[Start of COLLECTED DATA]
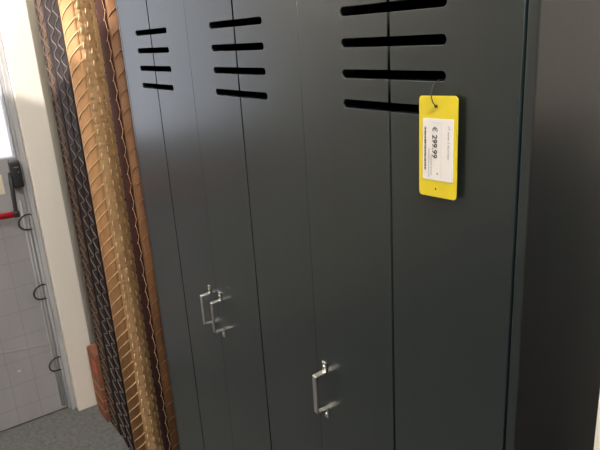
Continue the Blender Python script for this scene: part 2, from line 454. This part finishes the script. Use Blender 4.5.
# ------------------------------------------------------------------ rolled mats standing on end next to the locker
VIEW = math.radians(-15)                    # the side of the rolls that faces the aisle
def sector(bm, r, a0, a1, z0, z1, t=.004, n=26):
    """curved band of thickness t wrapped round a roll between two angles"""
    ring = []
    for k in range(n + 1):
        a = a0 + (a1 - a0) * k / n
        e = min(1, k / 2, (n - k) / 2)
        ring.append((math.cos(a), math.sin(a), r + t * (.25 + .75 * e)))
    lo = [bm.verts.new((c * q, s_ * q, z0)) for c, s_, q in ring]; hi = [bm.verts.new((c * q, s_ * q, z1)) for c, s_, q in ring]
    il = [bm.verts.new((c * (r - .002), s_ * (r - .002), z0)) for c, s_, q in ring]; ih = [bm.verts.new((c * (r - .002), s_ * (r - .002), z1)) for c, s_, q in ring]
    for k in range(n):
        bm.faces.new((lo[k], lo[k + 1], hi[k + 1], hi[k])); bm.faces.new((hi[k], hi[k + 1], ih[k + 1], ih[k])); bm.faces.new((il[k + 1], il[k], ih[k], ih[k + 1])); bm.faces.new((lo[k + 1], lo[k], il[k], il[k + 1]))
    bm.faces.new((lo[0], hi[0], ih[0], il[0])); bm.faces.new((lo[-1], il[-1], ih[-1], hi[-1]))
    return bm
def core(r, z0, z1, n=40):
    """the roll: an outer skin and the spiral of its turns on the end"""
    bm = bmesh.new()
    bmesh.ops.create_cone(bm, cap_ends=True, segments=n, radius1=r, radius2=r, depth=z1 - z0)
    bmesh.ops.translate(bm, vec=(0, 0, (z0 + z1) / 2), verts=bm.verts)
    pts = []
    for k in range(90):
        a = k * .24; q = r * .96 * (1 - k / 100)
        pts.append((q * math.cos(a), q * math.sin(a), z1))
    tube(bm, pts, .0022, 5)
    return bm
def on(r, a, z): return (r * math.cos(a), r * math.sin(a), z)
def slants(r, a0, a1, per, rise, rad, z0=.02, z1=SZ - .07):
    bm = bmesh.new(); z = z0
    while z < z1:
        j = random.uniform(-.003, .003); pts = []
        for k in range(9):
            t = k / 8
            zz = z + j + rise * (t ** 1.1) - (.006 * (1 - t * 5) if t < .2 else 0)
            pts.append(on(r + (0 if k in (0, 8) else .0012), a0 + (a1 - a0) * t, zz))
        tube(bm, pts, rad, 5); z += per
    return bm
def loops(r, a0, amp, per, rad, z0=.02, z1=SZ - .03):
    pts = []; z = z0; i = 0
    while z < z1:
        t = i / 18 * 2 * math.pi
        pts.append(on(r + .0008, a0 + amp * (math.sin(t) + .25 * math.sin(2 * t + .6)), z + per * .12 * math.sin(2 * t))); z += per / 18; i += 1
    return tube(bmesh.new(), pts, rad, 5)

# straw coloured roll: plain bound edge, then the woven field in relief
RC = .0475
s = thing('rolled_mat', 'straw-coloured rolled woven mat with a plain slant-stitched edge, left of the chestnut roll', 'rolled mat', (-.402, .0235, 0), 'rolled woven mats standing on end')
obj('roll', core(RC - .006, .004, SZ), M['tan'], s)
bm = bmesh.new()
f0, f1 = VIEW + math.radians(-14), VIEW + math.radians(255)
nx, nz = 150, 430; ncell = 11; dz = .0176
vv = []
for iz in range(nz + 1):
    z = .006 + (SZ - .012) * iz / nz; row = []
    for ix in range(nx + 1):
        t = ix / nx; a = f0 + (f1 - f0) * t
        u = t * ncell; v = z / dz; fu, fv = u % 1, v % 1
        par = (int(math.floor(u)) + int(math.floor(v))) % 2
        rib = abs(math.sin(math.pi * fu)) ** .5; rw = abs(math.sin(math.pi * fv)) ** .5
        h = .0029 * (rib * (.55 + .45 * rw) if par else rw * (.35 + .5 * rib))
        row.append(bm.verts.new(on(RC - .003 + h, a, z)))
    vv.append(row)
for iz in range(nz):
    for ix in range(nx):
        bm.faces.new((vv[iz][ix], vv[iz][ix + 1], vv[iz + 1][ix + 1], vv[iz + 1][ix]))
nb = len(bm.faces); random.seed(11); k = 0; z = .02
while z < SZ - .05:
    for c in range(ncell):
        if (c + k) % 2: continue
        a = f0 + (f1 - f0) * (c + .5) / ncell; j = random.uniform(-.003, .003)
        tube(bm, [on(RC - .002, a - .02, z + j), on(RC + .0016, a, z + .004 + j), on(RC + .0018, a + .01, z + .012 + j), on(RC - .002, a + .03, z + .018 + j)], .0016, 5)
    z += dz; k += 1
for i, f in enumerate(bm.faces): f.material_index = 1 if i >= nb else 0; f.smooth = True
obj('woven_field', bm, [M['tanweave'], M['pale']], s)
p = obj('edge_band', sector(bmesh.new(), RC - .003, VIEW + math.radians(-100), VIEW + math.radians(-12), .004, SZ, .0045), M['tan'], s, True)
obj('stitching', slants(RC + .0016, VIEW + math.radians(-72), VIEW + math.radians(-10), .040, .046, .0014), M['pale'], p, True)

# chestnut roll in the corner between the straw roll and the locker, with an oxblood binding
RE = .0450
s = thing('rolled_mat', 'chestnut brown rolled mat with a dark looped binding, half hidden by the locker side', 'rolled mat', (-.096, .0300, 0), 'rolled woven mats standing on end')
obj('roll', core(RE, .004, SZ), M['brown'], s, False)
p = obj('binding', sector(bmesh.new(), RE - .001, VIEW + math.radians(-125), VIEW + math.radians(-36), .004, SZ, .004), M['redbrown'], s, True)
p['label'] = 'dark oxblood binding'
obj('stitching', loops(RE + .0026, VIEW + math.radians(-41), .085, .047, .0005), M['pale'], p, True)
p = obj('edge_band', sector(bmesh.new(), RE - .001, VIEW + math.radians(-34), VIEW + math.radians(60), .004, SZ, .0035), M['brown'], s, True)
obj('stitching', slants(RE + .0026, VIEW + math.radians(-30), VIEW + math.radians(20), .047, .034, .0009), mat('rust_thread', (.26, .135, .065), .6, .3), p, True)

# ------------------------------------------------------------------ carton on the floor by the door post
ct = thing('carton', 'narrow rust-brown carton with a red label on the carpet beside the white post', 'carton', (-.958, -.012, 0))
def K(name, bm, m, parent=ct):
    bmesh.ops.translate(bm, vec=-Vector(ct.location), verts=bm.verts); return obj(name, bm, m, parent)
bm = bxm((-.958, -.012, .001), (-.838, .20, .305), .004, 2)
K('box_body', bm, M['carton'])
bm = bxm((-.9595, -.0135, .001), (-.953, -.006, .307), .0015); K('corner_strip', bm, M['cartonedge'])
bm = bxm((-.956, -.010, .305), (-.840, .19, .312), .003); K('lid_flap', bm, M['carton'])
bm = bxm((-.905, -.0129, .222), (-.846, -.0119, .276)); K('red_label', bm, M['redlabel'])
bm = bmesh.new()
for z in (.05, .10, .155): box(bm, (-.9595, -.0132, z), (-.8368, .2, z + .006), .001)
K('strap', bm, mat('strap_brown', (.36, .18, .11), .5, .4))

# ------------------------------------------------------------------ chest right of the locker
CX, CY = 1.29, -.218
ch = thing('chest', 'reddish brown chest with a white front standing right of the locker', 'chest', (CX, CY, 0))
def Q(name, bm, m, parent=ch):
    bmesh.ops.translate(bm, vec=-Vector(ch.location), verts=bm.verts); return obj(name, bm, m, parent)
Q('body', bxm((CX + .001, CY + .018, .06), (CX + .8, .44, 1.325), .004), M['mahogany'])
Q('top_board', bxm((CX - .002, CY, 1.325), (CX + .81, .445, 1.35), .004), M['mahogany'])
Q('plinth', bxm((CX + .03, CY + .05, 0), (CX + .77, .42, .06)), M['mahogany'])
for z0, z1 in ((.07, .48), (.486, .90), (.906, 1.32)):
    dd = Q('drawer_front', bxm((CX, CY, z0), (CX + .80, CY + .018, z1), .002), M['white'])
    bm = bmesh.new(); bmesh.ops.create_uvsphere(bm, u_segments=14, v_segments=10, radius=.014)
    bmesh.ops.translate(bm, vec=(CX + .4, CY - .013, (z0 + z1) / 2), verts=bm.verts); Q('knob', bm, M['steel'], dd)

# ------------------------------------------------------------------ lamps
def ceiling_lamp(x, y, label, m):
    t = thing('ceiling_light', label, 'ceiling light', (x, y, ZC), 'ceiling lights')
    bm = bmesh.new(); box(bm, (-.62, -.15, -.05), (.62, .15, -.0005), .004); obj('housing', bm, M['lamp'], t)
    obj('diffuser', bxm((-.6, -.13, -.058), (.6, .13, -.0505)), m, t)
ceiling_lamp(1.75, -.42, 'long ceiling light over the aisle in front of the locker', emit('lamp_diffuser', (1, .965, .92), 58))
ceiling_lamp(-.15, -1.35, 'long ceiling light over the aisle near the exit door', emit('lamp_diffuser', (1, .965, .92), 26))

# added, unseen spot: two flaps cut its beam over the screens and beside the locker
SP = Vector((-.35, -2.2, 2.62))
ts = thing('added_spot', 'added unseen spotlight with two flaps that shape its beam', 'spotlight', SP)
def d_(x, y, z): return (Vector((x, y, z)) - SP).normalized()
def G(name, pts, thick_dir):
    bm = bmesh.new(); a = [bm.verts.new(Vector(p) - SP) for p in pts]; b = [bm.verts.new(Vector(p) - SP + Vector(thick_dir) * .002) for p in pts]
    bm.faces.new(a); bm.faces.new(b[::-1]); n = len(a)
    for i in range(n): bm.faces.new((a[i], a[(i + 1) % n], b[(i + 1) % n], b[i]))
    bmesh.ops.recalc_face_normals(bm, faces=bm.faces)
    return obj(name, bm, M['lamp'], ts)
R_ = .22
sl = .25                                    # the cut falls gently towards the door
eL = SP + d_(-2.2, 0, 1.485 - sl * 1.9) * R_ * 1.35; eR = SP + d_(1.6, 0, 1.485 + sl * 1.9) * R_ * 1.35
dn = Vector((0, .03, -.30))
G('flap', [eL, eR, eR + dn, eL + dn], (0, -1, -.2))
tT = SP + d_(-.008, 0, 3.4) * R_; tB = SP + d_(-.008, 0, .2) * R_
rt = Vector((.35, .0, 0))
G('flap', [tB, tT, tT + rt, tB + rt], (0, -1, 0))
bm = bmesh.new(); bmesh.ops.create_cone(bm, cap_ends=True, segments=24, radius1=.045, radius2=.045, depth=.12)
ax = d_(-.7, 0, 1.9)
bmesh.ops.transform(bm, matrix=Matrix.Translation(-ax * .09) @ ax.to_track_quat('Z', 'Y').to_matrix().to_4x4(), verts=bm.verts)
obj('can', bm, M['lamp'], ts)
obj('stem', tube(bmesh.new(), [-ax * .09, Vector((-ax.x * .09, -ax.y * .09, ZC - SP.z))], .008, 8), M['lamp'], ts)
ld = bpy.data.lights.new('added_spot_lamp', 'SPOT')
ld.energy = 700; ld.color = (1, .95, .87); ld.spot_size = math.radians(95); ld.spot_blend = .6; ld.shadow_soft_size = .0022
lo = bpy.data.objects.new('added_spot_lamp', ld); COL.objects.link(lo); lo.location = SP
lo.rotation_euler = ax.to_track_quat('-Z', 'Y').to_euler()

# daylight outside the glazed door
w = bpy.data.worlds.new('sky'); scn.world = w; w.use_nodes = True
bg = w.node_tree.nodes['Background']; bg.inputs[0].default_value = (.95, .96, 1, 1); bg.inputs[1].default_value = 2.3

# ------------------------------------------------------------------ camera
cam = bpy.data.cameras.new('camera'); co = bpy.data.objects.new('camera', cam); COL.objects.link(co)
right = Vector((.5687023792709321, .8203303973675173, -.06029629314006066))
down = Vector((.21745853711952098, -.22064179037430257, -.9508043883860972))
fwd = Vector((-.7932776238149031, .5276127741964495, -.30386735931867975))
m = Matrix((right, -down, -fwd)).transposed().to_4x4()
m.translation = Vector((1.4286747974876388, -.4883030150013234, 1.5))
co.matrix_world = m
cam.sensor_fit = 'HORIZONTAL'; cam.sensor_width = 36; cam.lens = 598.2385 * 36 / 600
cam.clip_start = .01
scn.camera = co
scn.view_settings.view_transform = 'Standard'; scn.view_settings.look = 'None'
scn.view_settings.gamma = 1; scn.view_settings.use_curve_mapping = False
scn.view_settings.exposure = 0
[End of COLLECTED DATA]
— INSTRUCTIONS TO FOLLOW —
Return all lines of the material above in which the word "oxblood" occurs.

— RESULT OF THIS TASK —
# chestnut roll in the corner between the straw roll and the locker, with an oxblood binding
p['label'] = 'dark oxblood binding'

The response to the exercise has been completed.